The tensions of the world are mounting steadily. Every week brings some fresh outburst of passion which adds to the problems already waiting to be solved. There is a wide swathe of unrest all round the world from the central Americas, through Europe and Africa from south to north, enveloping the Middle East and spreading over distant China, extending to Indonesia, and even reaching out into the little islands of the Pacific ocean. How much further could it spread?

The one-time major powers have already abandoned their colonial and imperial pos­sessions with the result that people with little competence for self-government are striving to secure their own particular nationalisms in order to gain some bargaining point for the greater struggles for power that will develop when new potentates find them­selves stronger than their neighbours.

The complexity of the world’s unrest is due in no small measure to the jet age making neighbours of peoples newly emerged from seclusion, who do not know each other and have not learned the art of being neighbours. All peoples, even the most intransigent, are loudly protesting their desires for peace, whether sincerely or with tongue in cheek is hard to say, but it suffices that phrases like “We will stand firm upon our rights”, convey all the essence of war­like intentions. It is still too easy, even in this present world, for governments and militarists to make war at other people’s expense or at the cost of their blood.

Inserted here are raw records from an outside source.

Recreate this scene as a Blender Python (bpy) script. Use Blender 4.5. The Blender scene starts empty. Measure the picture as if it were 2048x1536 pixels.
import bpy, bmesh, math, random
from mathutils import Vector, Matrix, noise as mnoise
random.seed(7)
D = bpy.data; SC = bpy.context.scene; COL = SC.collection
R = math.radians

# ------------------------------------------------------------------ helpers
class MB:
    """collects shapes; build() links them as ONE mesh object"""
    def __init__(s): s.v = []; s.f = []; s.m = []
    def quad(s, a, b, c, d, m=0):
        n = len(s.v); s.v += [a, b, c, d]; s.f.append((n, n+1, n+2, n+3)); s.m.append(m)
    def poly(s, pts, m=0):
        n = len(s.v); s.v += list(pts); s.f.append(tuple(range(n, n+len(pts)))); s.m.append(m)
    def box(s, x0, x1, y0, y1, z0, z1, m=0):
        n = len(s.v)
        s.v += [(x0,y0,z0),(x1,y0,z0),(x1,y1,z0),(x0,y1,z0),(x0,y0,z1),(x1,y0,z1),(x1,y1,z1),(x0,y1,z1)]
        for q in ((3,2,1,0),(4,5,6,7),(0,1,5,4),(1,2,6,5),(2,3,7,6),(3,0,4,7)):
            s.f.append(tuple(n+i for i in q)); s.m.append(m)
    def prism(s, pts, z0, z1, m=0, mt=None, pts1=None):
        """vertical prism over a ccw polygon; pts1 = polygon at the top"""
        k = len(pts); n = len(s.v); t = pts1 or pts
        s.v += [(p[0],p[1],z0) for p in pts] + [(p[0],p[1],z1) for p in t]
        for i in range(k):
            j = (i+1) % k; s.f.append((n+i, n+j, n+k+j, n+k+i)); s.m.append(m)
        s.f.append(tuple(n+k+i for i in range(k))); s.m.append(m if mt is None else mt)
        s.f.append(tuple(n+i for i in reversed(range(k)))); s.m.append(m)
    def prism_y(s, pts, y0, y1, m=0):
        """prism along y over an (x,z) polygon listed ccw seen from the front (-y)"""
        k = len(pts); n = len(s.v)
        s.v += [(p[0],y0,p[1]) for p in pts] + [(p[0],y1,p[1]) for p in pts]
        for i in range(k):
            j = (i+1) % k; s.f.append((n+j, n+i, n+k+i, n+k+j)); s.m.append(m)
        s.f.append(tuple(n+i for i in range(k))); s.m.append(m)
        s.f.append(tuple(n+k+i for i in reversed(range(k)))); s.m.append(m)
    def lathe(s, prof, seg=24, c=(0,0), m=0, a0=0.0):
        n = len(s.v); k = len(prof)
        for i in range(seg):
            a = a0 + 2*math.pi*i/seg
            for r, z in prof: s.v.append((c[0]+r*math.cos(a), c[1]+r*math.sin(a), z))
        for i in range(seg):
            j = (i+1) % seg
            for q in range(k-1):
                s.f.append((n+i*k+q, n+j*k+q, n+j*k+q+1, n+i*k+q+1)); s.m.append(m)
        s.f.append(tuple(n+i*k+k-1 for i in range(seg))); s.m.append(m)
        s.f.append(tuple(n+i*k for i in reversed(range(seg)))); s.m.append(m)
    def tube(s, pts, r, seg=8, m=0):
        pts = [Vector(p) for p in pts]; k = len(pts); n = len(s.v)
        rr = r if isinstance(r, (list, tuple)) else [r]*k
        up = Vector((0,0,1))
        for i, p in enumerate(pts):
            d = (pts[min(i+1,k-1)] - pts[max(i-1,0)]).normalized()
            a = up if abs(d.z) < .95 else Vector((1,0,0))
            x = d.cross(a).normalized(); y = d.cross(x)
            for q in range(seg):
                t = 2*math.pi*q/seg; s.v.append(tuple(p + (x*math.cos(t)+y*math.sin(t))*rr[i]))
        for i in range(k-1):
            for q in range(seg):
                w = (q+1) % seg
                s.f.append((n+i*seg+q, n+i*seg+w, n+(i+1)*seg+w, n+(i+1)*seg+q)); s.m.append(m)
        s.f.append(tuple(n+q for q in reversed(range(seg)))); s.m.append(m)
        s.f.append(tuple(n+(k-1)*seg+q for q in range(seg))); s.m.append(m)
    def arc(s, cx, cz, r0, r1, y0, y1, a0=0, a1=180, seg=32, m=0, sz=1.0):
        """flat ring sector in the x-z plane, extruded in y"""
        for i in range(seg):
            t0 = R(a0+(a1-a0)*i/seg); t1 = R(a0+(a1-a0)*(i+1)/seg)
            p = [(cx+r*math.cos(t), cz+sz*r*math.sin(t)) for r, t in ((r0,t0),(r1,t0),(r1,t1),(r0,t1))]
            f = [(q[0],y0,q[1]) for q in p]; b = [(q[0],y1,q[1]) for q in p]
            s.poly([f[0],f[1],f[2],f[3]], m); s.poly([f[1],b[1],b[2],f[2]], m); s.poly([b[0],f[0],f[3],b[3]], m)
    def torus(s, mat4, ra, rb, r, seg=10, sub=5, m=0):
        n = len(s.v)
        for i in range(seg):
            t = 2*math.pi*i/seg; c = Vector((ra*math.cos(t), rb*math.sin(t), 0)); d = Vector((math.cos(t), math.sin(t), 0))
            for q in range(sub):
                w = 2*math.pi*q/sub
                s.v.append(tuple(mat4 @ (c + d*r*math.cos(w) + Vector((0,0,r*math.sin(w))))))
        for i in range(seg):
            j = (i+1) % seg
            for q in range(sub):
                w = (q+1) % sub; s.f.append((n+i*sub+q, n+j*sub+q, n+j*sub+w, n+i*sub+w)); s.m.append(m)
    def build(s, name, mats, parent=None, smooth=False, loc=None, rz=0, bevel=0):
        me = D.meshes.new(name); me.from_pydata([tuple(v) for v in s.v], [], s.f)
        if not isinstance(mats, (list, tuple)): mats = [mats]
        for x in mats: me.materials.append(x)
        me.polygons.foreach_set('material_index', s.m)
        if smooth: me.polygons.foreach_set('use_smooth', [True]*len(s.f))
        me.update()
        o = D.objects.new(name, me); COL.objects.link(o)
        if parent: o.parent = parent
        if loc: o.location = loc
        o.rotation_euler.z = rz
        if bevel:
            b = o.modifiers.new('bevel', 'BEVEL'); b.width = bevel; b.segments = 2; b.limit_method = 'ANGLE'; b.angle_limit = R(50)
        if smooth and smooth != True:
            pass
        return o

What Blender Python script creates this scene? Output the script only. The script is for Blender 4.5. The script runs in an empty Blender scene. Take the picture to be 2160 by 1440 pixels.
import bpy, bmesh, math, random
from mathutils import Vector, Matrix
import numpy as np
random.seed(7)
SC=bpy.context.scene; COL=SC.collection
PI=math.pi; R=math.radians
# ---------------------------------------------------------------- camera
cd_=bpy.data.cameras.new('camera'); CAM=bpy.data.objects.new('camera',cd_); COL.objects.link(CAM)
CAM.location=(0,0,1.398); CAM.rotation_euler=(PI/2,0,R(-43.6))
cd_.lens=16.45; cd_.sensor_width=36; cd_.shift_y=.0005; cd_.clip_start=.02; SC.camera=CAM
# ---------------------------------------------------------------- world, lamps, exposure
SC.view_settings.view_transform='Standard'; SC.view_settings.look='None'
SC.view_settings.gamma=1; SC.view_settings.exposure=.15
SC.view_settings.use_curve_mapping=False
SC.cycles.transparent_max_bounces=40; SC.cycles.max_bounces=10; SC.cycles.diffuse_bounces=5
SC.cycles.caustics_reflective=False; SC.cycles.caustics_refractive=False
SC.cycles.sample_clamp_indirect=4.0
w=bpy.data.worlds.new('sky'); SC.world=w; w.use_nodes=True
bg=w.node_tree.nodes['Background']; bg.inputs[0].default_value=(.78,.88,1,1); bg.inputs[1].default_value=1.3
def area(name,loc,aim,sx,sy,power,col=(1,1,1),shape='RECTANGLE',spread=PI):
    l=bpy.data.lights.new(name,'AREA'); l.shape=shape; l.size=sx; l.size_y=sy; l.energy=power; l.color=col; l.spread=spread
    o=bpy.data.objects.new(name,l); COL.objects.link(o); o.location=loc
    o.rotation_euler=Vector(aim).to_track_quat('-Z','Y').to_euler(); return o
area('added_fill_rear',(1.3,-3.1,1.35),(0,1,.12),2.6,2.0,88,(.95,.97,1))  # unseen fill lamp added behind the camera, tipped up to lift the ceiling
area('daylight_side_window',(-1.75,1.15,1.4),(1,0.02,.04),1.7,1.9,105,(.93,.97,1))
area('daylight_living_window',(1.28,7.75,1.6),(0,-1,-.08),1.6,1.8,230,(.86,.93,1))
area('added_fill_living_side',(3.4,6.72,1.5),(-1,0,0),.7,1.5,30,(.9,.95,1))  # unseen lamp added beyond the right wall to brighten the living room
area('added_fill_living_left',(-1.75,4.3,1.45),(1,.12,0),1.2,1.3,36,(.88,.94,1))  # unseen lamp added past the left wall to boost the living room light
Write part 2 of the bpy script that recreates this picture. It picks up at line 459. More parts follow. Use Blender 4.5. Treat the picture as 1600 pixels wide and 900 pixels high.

Shall those who profess allegiance to Christ and acknowledge the righteousness of his kingdom be drawn away into serving interests of no comparable worth? The solution of all the world’s problems belongs to the Kingdom of God. Any successful government over human affairs must have God in it, and God has provided the means for a future perfect society through Jesus Christ, whom he has appointed to rule the world in righteousness at the proper time. The Kingdom of God has nothing to do with strife and destruction it is designed to be love, joy, peace as the fruit of the Spirit, and these worth while things can never be obtained except by serving God. Rising tensions inevitably push the world over into the horrifying barbarities of war which do no more than add to the long chain of evils now binding the world to its iniquitous systems. The question is, Can those who have answered the call of the Spirit, “Come out from among them, and be ye separate, and touch not the unclean thing” develop the fortitude and patience to endure the pressures of the world’s ten­sions without retaliation, especially at a time when life and interests are sorely tried and threatened?

This poses a question that sounds unreal in the face of worldly realities. The ideology of Christ and the ethic of his kingdom rest on intangibles. The material things of the world are so real in compari­son. And yet the Christians of the early centuries, according to Josephus, resisted the doubtful honour of bearing arms for the battling war lords of their day. But this early zeal for Christ and his kingdom soon passed away, and history is emphatic in showing that every ecclesiastical system in its turn has compromised the purity and simplicity of its faith under the alternating pressures of persecution and affluence.

We have experienced a long period of affluence during which a conscience based on the simple belief in the teaching of Christ was sufficient to secure the privileges which democracy had written into its laws. But this sort of thing cannot be permanent and it must be anticipated that only a more profound conception of the Kingdom ethic will suffice to carry us through the dire unrest that appears to lie immediately ahead.